___ Input data
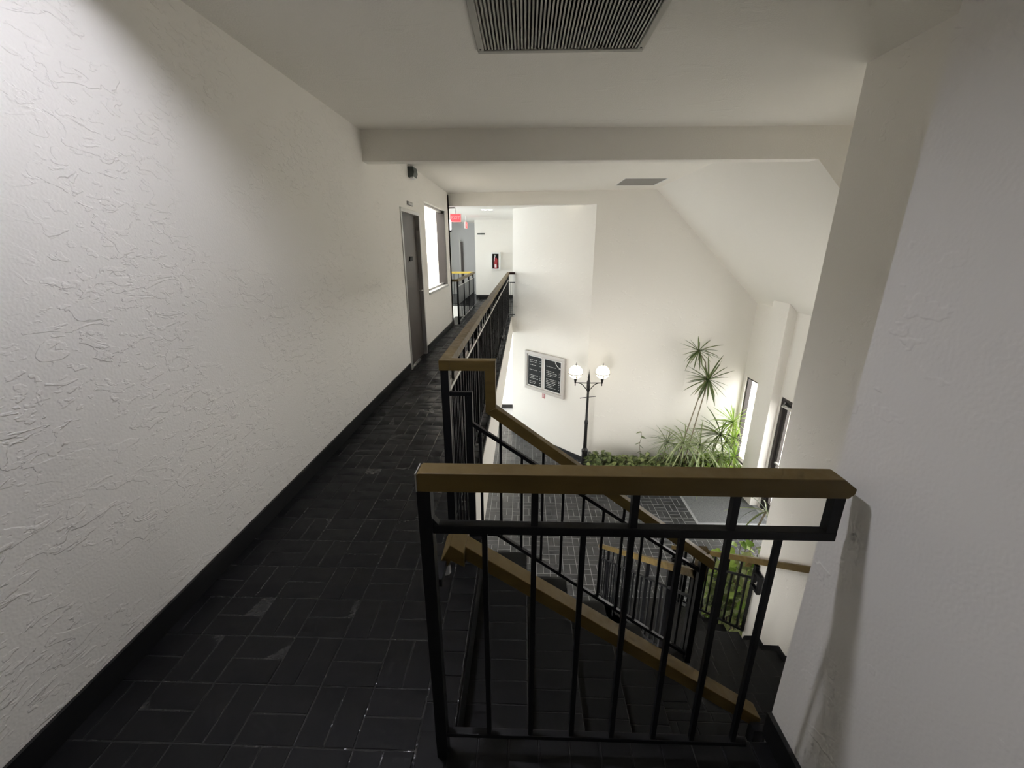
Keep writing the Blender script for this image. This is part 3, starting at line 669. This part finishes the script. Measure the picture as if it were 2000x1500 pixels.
for x in (-1.03, -0.89): setp(dl, MB().box(x, x + 0.12, 10.40, 10.58, 2.435, 2.45).build('lens', m_can))
setp(dl, MB().box(-0.91, -0.89, 10.40, 10.58, 2.42, 2.45).build('divider', m_white))
d2 = empty('end_downlight', 'recessed downlight washing the gray wall at the end of the hall', 'ceiling light', (-2.45, 13.35, 2.42))
setp(d2, MB().box(-2.6, -2.3, 13.2, 13.5, 2.46, 2.48).build('lens', m_warmtube))
setp(d2, MB().box(-2.6, -2.58, 13.2, 13.5, 2.42, 2.46).box(-2.32, -2.3, 13.2, 13.5, 2.42, 2.46).build('rim', m_white))

# wall things on the corridor wall
s = empty('emergency_light', 'small dark emergency light box on the corridor wall near the ceiling', 'emergency light', (XL, 6.03, 2.5))
mb = MB(); mb.prism([(XL, 2.57), (XL + 0.075, 2.57), (XL + 0.085, 2.50), (XL + 0.07, 2.452), (XL, 2.44)], 'y', 5.93, 6.13); setp(s, mb.build('housing', mat('dark_green_gray', (0.06, 0.075, 0.065), 0.5), bevel=0.008))
setp(s, MB().prism([(XL + 0.02, 2.444), (XL + 0.066, 2.452), (XL + 0.06, 2.432), (XL + 0.02, 2.43)], 'y', 5.96, 6.10).build('lens', m_white))
s = empty('room_plate', 'small gray nameplate on the corridor wall above the brown door', 'sign', (XL, 5.92, 2.12))
setp(s, MB().box(XL, XL + 0.008, 5.79, 6.05, 2.10, 2.145).build('plate', m_frame)); setp(s, MB().box(XL + 0.008, XL + 0.012, 5.83, 6.03, 2.108, 2.137).build('insert', m_alu))

# far hall: exit signs, wall plate, extinguisher cabinet, sconce, door
def text_mesh(body, size, m):
    c = bpy.data.curves.new('letters', 'FONT'); c.body = body; c.size = size; c.align_x = 'CENTER'; c.align_y = 'CENTER'; c.extrude = 0.002
    o = bpy.data.objects.new('letters_tmp', c); COL.objects.link(o); dg = bpy.context.evaluated_depsgraph_get()
    me = bpy.data.meshes.new_from_object(o.evaluated_get(dg)); bpy.data.objects.remove(o); me.materials.clear(); me.materials.append(m); return me
def exit_sign(x, y, z, face, label):
    e_ = empty('exit_sign', label, 'exit sign', (x, y, z), 'exit signs in the far hall')
    if face == 'y':
        link('housing', MB().box(-0.12, 0.12, 0.0, 0.04, -0.085, 0.085).mesh('housing', m_white), e_)
        link('panel', MB().box(-0.11, 0.11, -0.006, 0.0, -0.075, 0.075).mesh('panel', m_exit), e_)
        t = link('letters', text_mesh('EXIT', 0.095, m_exit_t), e_, (0, -0.009, 0)); t.rotation_euler = (PI / 2, 0, 0)
        link('hanger', MB().box(-0.01, 0.01, 0.01, 0.03, 0.085, 2.42 - z).mesh('hanger', m_white), e_)
    else:
        link('housing', MB().box(-0.02, 0.02, -0.14, 0.14, -0.085, 0.085).mesh('housing', m_white), e_)
        link('panel', MB().box(0.02, 0.027, -0.13, 0.13, -0.078, 0.078).mesh('panel', m_exit), e_)
        t = link('letters', text_mesh('EXIT', 0.095, m_exit_t), e_, (0.029, 0, 0)); t.rotation_euler = (PI / 2, 0, PI / 2)
        link('hanger', MB().box(-0.008, 0.008, -0.01, 0.01, 0.085, 2.42 - z).mesh('hanger', m_white), e_)
exit_sign(-1.50, 9.6, 2.19, 'y', 'red lit exit sign hanging nearest above the hall stairwell')
exit_sign(-1.68, 12.5, 2.19, 'x', 'red lit exit sign seen edge-on farther down the hall')
s = empty('hall_nameplate', 'thin black nameplate high on the pale far hall wall', 'sign', (-1.4, 13.98, 2.0))
setp(s, MB().box(-1.52, -1.28, 13.985, 14.0, 1.985, 2.025).build('plate', m_blackfelt)); setp(s, MB().box(-1.50, -1.30, 13.98, 13.985, 2.0, 2.01).build('insert', m_frame))
s = empty('extinguisher_cabinet', 'white wall cabinet holding a fire extinguisher on the pale far hall wall', 'cabinet', (-0.95, 13.9, 1.19))
x0, x1, z0, z1 = -1.075, -0.815, 0.935, 1.445
mb = MB(); mb.box(x0 - 0.01, x0 + 0.025, 13.85, 14.0, z0 - 0.01, z1 + 0.01); mb.box(x1 - 0.03, x1 + 0.03, 13.85, 14.0, z0 - 0.01, z1 + 0.01); mb.box(x0 + 0.025, x1 - 0.03, 13.85, 14.0, z0 - 0.01, z0 + 0.02); mb.box(x0 + 0.025, x1 - 0.03, 13.85, 14.0, z1 - 0.035, z1 + 0.01)
setp(s, mb.build('frame', m_white)); setp(s, MB().box(x0 + 0.025, x1 - 0.025, 13.985, 13.995, z0 + 0.02, z1 - 0.03).build('back', m_frame))
s = empty('fire_extinguisher', 'red fire extinguisher with white tag inside the white wall cabinet', 'fire extinguisher', (-0.945, 13.92, 0.955))
setp(s, MB().lathe([(0.055, 0), (0.06, 0.01), (0.06, 0.27), (0.045, 0.31), (0.02, 0.33), (0.018, 0.35)], (-0.945, 13.93, 0.957), 16).build('cylinder', m_red, smooth=True))
setp(s, MB().box(-0.975, -0.915, 13.864, 13.868, 0.99, 1.09).build('tag', m_white))
setp(s, MB().box(-0.97, -0.92, 13.90, 13.95, 1.307, 1.34).build('valve', m_iron))
setp(s, MB().tube([(-0.945, 13.90, 1.33), (-0.96, 13.875, 1.38), (-0.975, 13.872, 1.28), (-0.985, 13.872, 1.18)], 0.012, 6).build('hose', m_white))
s = empty('wall_sconce', 'white tube lamp with black bracket at the end of the corridor wall', 'lamp', (-1.62, 9.1, 2.0))
setp(s, MB().lathe([(0.02, 0.0), (0.035, 0.02), (0.035, 0.17), (0.025, 0.20)], (-1.575, 9.26, 1.93), 12).build('tube', m_tube, smooth=True))
setp(s, MB().lathe([(0.02, 0), (0.04, 0.02), (0.03, 0.035)], (-1.575, 9.26, 1.89), 12).build('socket', m_iron)); setp(s, MB().box(-1.585, -1.565, 8.95, 9.24, 1.89, 1.91).build('bracket', m_iron))
dr = bpy.data.objects.new('door_3', None); COL.objects.link(dr); struct(dr)
MB().box(-2.33, -2.28, 15.44, 15.5, 0, 1.85).box(-1.62, -1.57, 15.44, 15.5, 0, 1.85).build('door_frame', m_alu, dr)
lf = MB().box(-2.28, -2.2, 15.45, 15.5, 0, 1.80).build('door_leaf', m_door, dr)

# ---------------------------------------------------------------- directory board on the angled wall
dvw = -dv   # direction towards the jamb (image right)
A = Vector((0.084 - 0.03, 9.886 - 0.03, 0)); 
base = Vector((cx_, cy_, 0)) + dv * ((Vector((cx_, cy_, 0)) - A).length)
Wd, z0, z1 = 1.235, -1.69, -0.745
bdir = empty('directory_board', 'gray framed building directory with two black letter panels on the angled wall', 'directory', (base.x, base.y, z0))
def onwall(u, d, z): q = base + dvw * u + nv * d; return (q.x, q.y, z)
def wbox(u0, u1, d0, d1, za, zb):
    vs = [onwall(u, d, z) for z in (za, zb) for (u, d) in ((u0, d1), (u1, d1), (u1, d0), (u0, d0))]
    return MB().add(vs, [(0, 3, 2, 1), (4, 5, 6, 7), (0, 1, 5, 4), (1, 2, 6, 5), (2, 3, 7, 6), (3, 0, 4, 7)])
for r in ((0, Wd, z0, z0 + 0.075), (0, Wd, z1 - 0.075, z1), (0, 0.075, z0 + 0.075, z1 - 0.075), (Wd - 0.075, Wd, z0 + 0.075, z1 - 0.075)):
    setp(bdir, wbox(r[0], r[1], 0.0, 0.06, r[2], r[3]).build('frame', m_board, bevel=0.006))
setp(bdir, wbox(0.075, Wd - 0.075, 0.0, 0.035, z0 + 0.075, z1 - 0.075).build('backing', m_board))
rr = random.Random(5)
for (u0, u1) in ((0.10, 0.535), (0.64, 1.12)):
    for q in ((u0 - 0.012, u1 + 0.012, z0 + 0.10, z0 + 0.112), (u0 - 0.012, u1 + 0.012, z1 - 0.112, z1 - 0.10), (u0 - 0.012, u0, z0 + 0.112, z1 - 0.112), (u1, u1 + 0.012, z0 + 0.112, z1 - 0.112)):
        setp(bdir, wbox(q[0], q[1], 0.035, 0.043, q[2], q[3]).build('bead', m_white))
    pn = setp(bdir, wbox(u0, u1, 0.035, 0.038, z0 + 0.112, z1 - 0.112).build('letter_panel', m_blackfelt))
    lines = ((0.19, 5), (0.235, 4), (0.31, 4), (0.43, 5), (0.56, 5), (0.60, 4), (0.64, 6), (0.72, 4), (0.76, 3)) if u0 < 0.3 else ((0.25, 6), (0.36, 5), (0.40, 6), (0.44, 6), (0.48, 4), (0.55, 6), (0.59, 6), (0.63, 5), (0.67, 5), (0.71, 4), (0.75, 6))
    for (dz, nw) in lines:
        z = z1 - 0.02 - dz; u = u0 + 0.05; mbt = MB()
        for _ in range(nw):
            wd = rr.uniform(0.025, 0.055)
            if u + wd > u1 - 0.10: break
            b = wbox(u, u + wd, 0.038, 0.0395, z, z + 0.011); mbt.add(b.v, b.f); u += wd + 0.014
        b = wbox(u1 - 0.06, u1 - 0.03, 0.038, 0.0395, z, z + 0.010); mbt.add(b.v, b.f)
        o = mbt.build('text_line', m_letters); o.parent = pn; o.matrix_parent_inverse = Matrix.Identity(4)
    if u0 > 0.3:
        mbt = MB(); cu, cz, R_ = u1 + 0.02, z1 - 0.05, 0.205; pts = []
        for k in range(13):
            a = PI + (PI / 2) * k / 12
            pts.append((cu + R_ * math.cos(a), cz + R_ * math.sin(a)))
        pts = [p for p in pts if p[0] < u1 - 0.002 and p[1] < z1 - 0.114]
        mbt.tube([onwall(p[0], 0.040, p[1]) for p in pts], 0.007, 6); o = mbt.build('arc_mark', m_white); o.parent = pn
rs = empty('red_wall_sign', 'small red sign with pale symbol on the wall under the directory', 'sign', onwall(0.58, 0, -1.82))
setp(rs, wbox(0.545, 0.635, 0, 0.008, -1.835, -1.70).build('plate', m_red, bevel=0.003))
for q in ((0.558, 0.622, -1.825, -1.818), (0.558, 0.622, -1.717, -1.710), (0.558, 0.564, -1.818, -1.717), (0.616, 0.622, -1.818, -1.717)): setp(rs, wbox(q[0], q[1], 0.008, 0.0095, q[2], q[3]).build('border', m_white))
setp(rs, wbox(0.582, 0.598, 0.008, 0.0095, -1.80, -1.735).build('symbol', m_white))

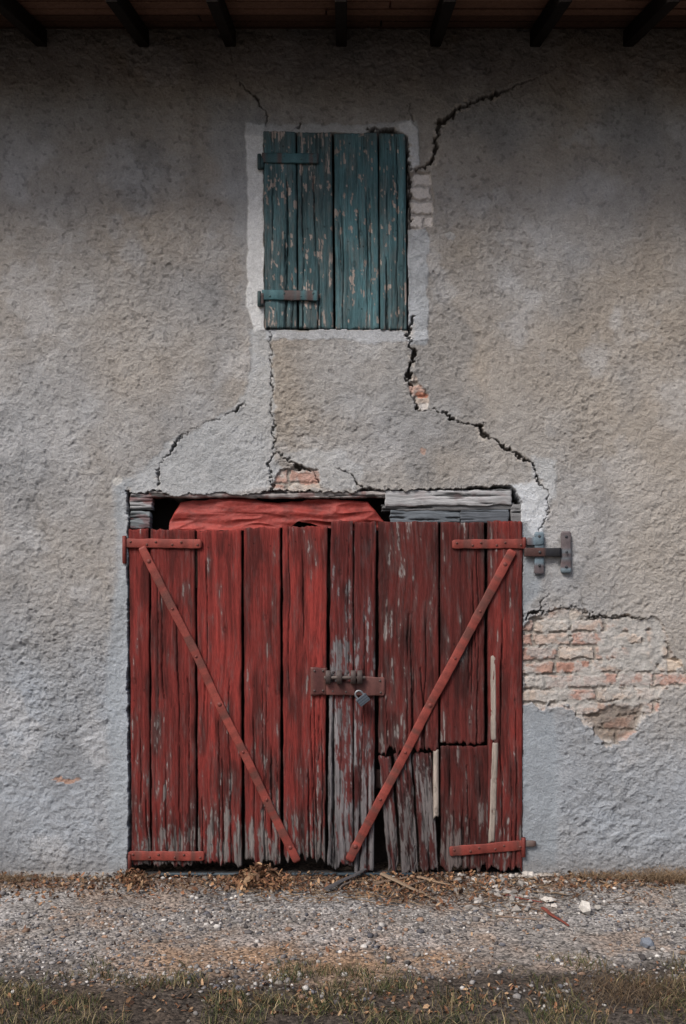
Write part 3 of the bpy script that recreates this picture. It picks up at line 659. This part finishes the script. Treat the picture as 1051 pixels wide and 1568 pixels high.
stick((500,1370),(560,1346),0.010,(84,82,84),0.03,0.06,2.2); stick((520,1368),(548,1350),0.007,(110,100,94),0.03,0.03)
stick((575,1360),(625,1352),0.009,(110,92,78),0.03,0.03,flat=2); stick((585,1350),(668,1382),0.009,(136,118,100),0.04,0.02,2.2); stick((600,1374),(655,1354),0.007,(118,102,90),0.03,0.03)
stick((640,1352),(690,1362),0.008,(138,116,96),0.03,0.03,flat=2); stick((748,1402),(822,1408),0.005,(126,108,94)); stick((830,1392),(872,1418),0.007,(112,60,50),flat=2)
stick((790,1386),(850,1400),0.005,(100,80,66)); stick((440,1368),(475,1356),0.006,(110,84,66),0.03,0.03); stick((770,1372),(830,1384),0.006,(112,56,48))
for k in range(420):
    u=rg.normal(600,190); v=rg.uniform(1350,1390); a=rg.normal()*0.7; L=rg.uniform(8,36)
    stick((u,v),(u+L*math.cos(a),max(1349,v+0.35*L*math.sin(a))),rg.uniform(0.0014,0.0038),[(104,84,68),(136,116,94),(76,64,56)][rg.integers(3)],0.02,0.02)
tw.make('broken_wood_twigs',M_leaf,None,False)

def blades(B,x,y,h,w,cols,bend,z0=0):
    n=len(x); a=rg.uniform(0,6.28,n); b_=rg.uniform(0,6.28,n); be=bend*rg.uniform(0.3,1.4,n)
    ts=[0,0.4,0.75,1.0]; ws=[1,0.8,0.45]; vs=[]
    base=np.stack([x,y,gh(x,y)+z0],1); dr=np.stack([np.cos(a),np.sin(a),0*a],1); sd=np.stack([np.cos(b_),np.sin(b_),0*a],1)
    for i,t in enumerate(ts):
        c=base+dr*(be*h*t**1.7)[:,None]+np.array([0,0,1])*(h*t*(1-0.35*np.clip(be,0,1.6)*t))[:,None]
        if i<3: vs+= [c-sd*(w*ws[i]/2)[:,None],c+sd*(w*ws[i]/2)[:,None]]
        else: vs.append(c)
    vv=np.stack(vs,1); o=np.arange(n)[:,None]*7
    q=np.concatenate([o+np.array([0,1,3,2]),o+np.array([2,3,5,4])]); t3=o+np.array([4,5,6])
    B.add(vv.reshape(-1,3),[q,t3],np.repeat(cols,7,0))
GP=lin(np.array([(96,98,62),(80,88,56),(122,118,80),(150,134,102),(168,152,118),(68,78,50),(130,108,80)]))
gr=Bld()
n=40000; x=rg.uniform(-2.6,2.6,n); y=-rg.uniform(1.42,2.7,n)
k=rg.random(n)<np.clip(0.05+2.2*fbm(x*4.5,y*4.5,3,450)+0.50*ss(-1.75,-2.2,y),0,1)*ss(-1.38,-1.75,y+0.4*fbm(x*2.5,y*0,2,455)); x,y=x[k],y[k]
gi=rg.integers(0,7,len(x)); blades(gr,x,y,rg.uniform(0.02,0.08,len(x)),rg.uniform(0.002,0.005,len(x)),GP[gi]*rg.uniform(0.3,0.9,(len(x),1)),0.9)
gr.make('grass',M_leaf,None,False)
def tuft(nm,cx,cy,n,sx,h,straw=True,sy=0.03,tone=1.0):
    B=Bld(); x0,y0=G(cx,cy); x=rg.normal(x0,sx,n); y=np.minimum(rg.normal(y0,sy,n),-0.03)
    c=(lin(np.array([(162,138,110),(136,112,86),(172,150,124),(110,88,70)]))*tone if straw else GP)
    blades(B,x,y,rg.uniform(0.4,1,n)*h,rg.uniform(0.0015,0.0035,n),c[rg.integers(0,len(c),n)]*rg.uniform(0.5,1.0,(n,1)),1.3); B.make(nm,M_leaf,None,False)
tuft('dry_grass_tuft',1025,1352,1000,0.12,0.14); tuft('dry_grass_tuft.001',925,1350,600,0.12,0.09); tuft('dry_grass_tuft.002',205,1352,400,0.05,0.07)
tuft('dry_grass_tuft.003',15,1352,420,0.12,0.08); tuft('dry_grass_tuft.004',395,1350,450,0.12,0.06)
tuft('dry_grass_tuft.005',980,1530,1300,0.16,0.09,True,0.10,0.5)
tuft('dry_grass_tuft.006',120,1352,300,0.16,0.04)
tuft('dry_grass_tuft.007',620,1350,500,0.3,0.05)

# ------------------------------------------------ light, camera
el=math.radians(47); az=math.radians(38)
sd=np.array([-math.sin(az)*math.cos(el),-math.cos(az)*math.cos(el),math.sin(el)])
w=bpy.data.worlds.new('World'); bpy.context.scene.world=w; w.use_nodes=True
nt=w.node_tree; bg=nt.nodes['Background']; sky=nt.nodes.new('ShaderNodeTexSky'); sky.sky_type='NISHITA'; sky.sun_disc=False
sky.sun_elevation=el; sky.sun_rotation=math.radians(180)+az; sky.dust_density=4; sky.air_density=0.9
nt.links.new(sky.outputs[0],bg.inputs[0]); bg.inputs[1].default_value=0.115
from mathutils import Vector
l=bpy.data.lights.new('sun','SUN'); l.energy=3.1; l.angle=math.radians(22); l.color=(1.0,0.96,0.91)
lo=bpy.data.objects.new('sun',l); bpy.context.scene.collection.objects.link(lo)
lo.rotation_euler=Vector((-sd).tolist()).to_track_quat('-Z','Y').to_euler()
c=bpy.data.cameras.new('camera'); co=bpy.data.objects.new('camera',c); bpy.context.scene.collection.objects.link(co)
co.location=(0,-6,1.6); co.rotation_euler=(math.radians(90),0,0)
c.sensor_fit='VERTICAL'; c.sensor_height=36; c.sensor_width=36; c.lens=1500/1568*36; c.shift_y=161/1568; c.clip_end=2000
bpy.context.scene.camera=co
s=bpy.context.scene; s.view_settings.view_transform='Standard'; s.view_settings.look='None'; s.view_settings.exposure=0
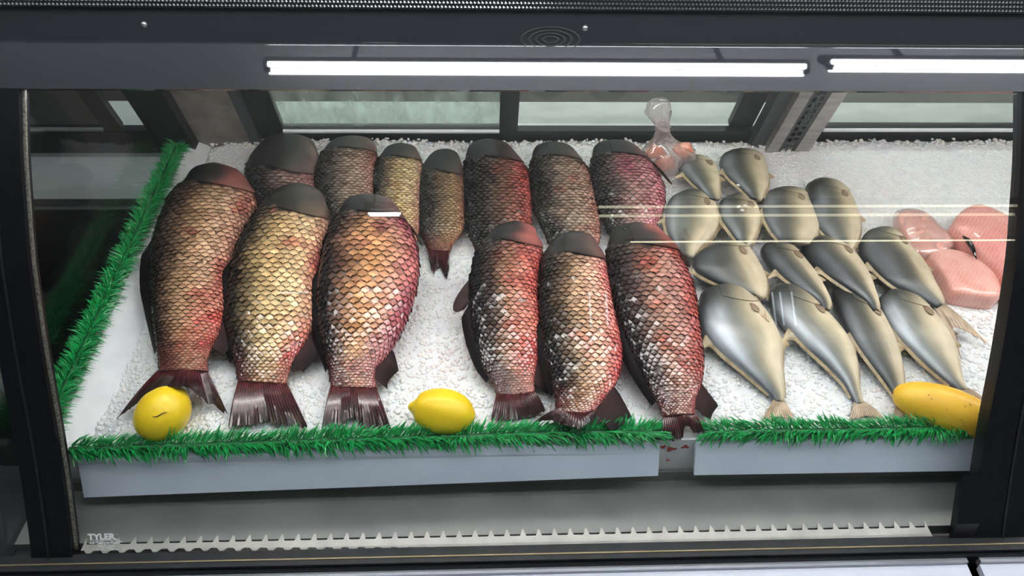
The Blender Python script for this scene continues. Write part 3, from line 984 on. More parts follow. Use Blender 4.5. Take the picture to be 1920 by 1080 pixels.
def flap(fs, u, th, length, width, ang, m, parent, c1, c2, name, lift=.004, droop=.0):
    """a fin that lies back along the flank (pectoral or pelvic)"""
    P = fs.ev(u, th); N = fs.nrm(np.array([u]), np.array([th]))[0]
    t0 = fs.ev(min(u + .02, 1), th) - P; t0 /= np.linalg.norm(t0)
    s0 = np.cross(N, t0)
    d = t0 * math.cos(ang) + s0 * math.sin(ang)
    e = np.cross(N, d)
    ni, nj = 8, 9
    G = np.zeros((ni, nj, 3)); cl = np.zeros((ni, nj, 3))
    for i in range(ni):
        a = i / (ni - 1)
        w = width * (.35 + .65 * math.sin(math.pi * min(.5, a * .62))) * (1 - .25 * ss(.7, 1, a))
        for j in range(nj):
            b = 2 * j / (nj - 1) - 1
            G[i, j] = P + d * length * a * (1 - .18 * b * b * a) + e * w * b / 2 + N * (lift * (.35 + math.sin(a * 2.2)) - droop * a * a) + N * ((j % 2) - .5) * .0011 * a
            cl[i, j] = np.array(c1) * (1 - a) + np.array(c2) * a
    return slab(name, G, .0015, N, m, parent, cl)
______
* Given instruction
Find every line in the records above that holds the word "Write", and copy each one.

* Response to the task
Write part 3 of the bpy script that recreates this picture. It picks up at line 659. This part finishes the script. Treat the picture as 1051 pixels wide and 1568 pixels high.
The Blender Python script for this scene continues. Write part 3, from line 984 on. More parts follow. Use Blender 4.5. Take the picture to be 1920 by 1080 pixels.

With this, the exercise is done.